While it’s unclear if Scott was tapping Gaultier’s work from the film, or simply inspired by the global icon of the “Golden Arches,” Moschino’s Fall/Winter 2014 collection took The Fifth Element’s take on chic McDonald’s cashiers and upped the ante.
Even Scott’s own Fall/Winter 2018 collection was a conscious and extended homage to Milla Jovovich’s looks in the film.
Scott is perhaps the most obvious and self-aware of the film’s style disciples, but he is by no means the only one. Pam Hogg’s Fall/Winter 2012 collection plays like variations on the Jovovich bondage dress theme. In during the Spring/Summer 2016 season, Hood By Air offered men’s and women’s clothing with straps and skin that would have been right at home in The Fifth Element’s New York.
The influence The Fifth Element on fashion goes beyond major runway players too. You only need to go to the mall to see that Gaultier won the streetwear war. You see bondage-dress influence at H&M, genderless clothes at Forever 21 and cultural fusion at Zara. As fashion historian Sara Idacavage said when discussing the film’s influence for Fashionista, "[The film’s style] is like punk, athleisure and high-end fashion all rolled into one, which is probably why the film can still serve as inspiration for a wide assortment of designers and brands."
Surprisingly, the film’s impact on science fiction took a little longer to make itself obvious. Today, Gaultier and Besson’s marks are all over the genre. In particular, it is hard to look at The Hunger Games films and not see their influence at work. Dazed’s review of the first film remarked, “The Hunger Games is the future cast somewhere between the bombastic camp of Luc Besson’s The Fifth Element and the apocalyptic existentialism of Cormac McCarthy’s The Road.”

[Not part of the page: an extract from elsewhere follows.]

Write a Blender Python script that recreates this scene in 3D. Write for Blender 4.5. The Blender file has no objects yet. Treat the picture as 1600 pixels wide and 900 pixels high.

A second look at some beloved films of the aughts reveals the true extent of The Fifth Element’s influence. Fans have seen parallels in the Star Wars prequels and Avatar (which Besson says, in turn, influenced his 2017 film Valerian and The City of A Thousand Planets). The heroines of Run Lola Run and Alias aesthetically intersect with Milla Jovovich orange hair and sexy utilitarian wardrobe. It’s hard to imagine Jovovich's character Leeloo becoming a trope if it wasn’t for Gaultier’s wardrobe.
In fashion, in film and in culture, the influence that Gaultier and Besson had with The Fifth Element is undeniable. It is also undeniable that we may not see many films like it again. As Disney’s various properties strangle the big budget box office, the possibility of sweeping, visionary film designs feel like they’re in a blockbuster slump.
You could argue that a smaller film could have such profound influence. And yes, films like Phantom Thread and The Grand Budapest Hotel have made their respective style splashes. But, it’s hard to think of a film in recent memory that had the incredible fashion impact of The Fifth Element. It makes sense: $260 million in 1997’s dollar means that a lot of people saw the movie. Audience, after all, is the key to impact.
As our cinematic visions of the future become more regimented, cleanly fitting into the confines of previously established intellectual property, the odds of another The Fifth Element launching another Jean-Paul Gaultier into mass culture are increasingly slim. Our fashion and our film are all the poorer for it.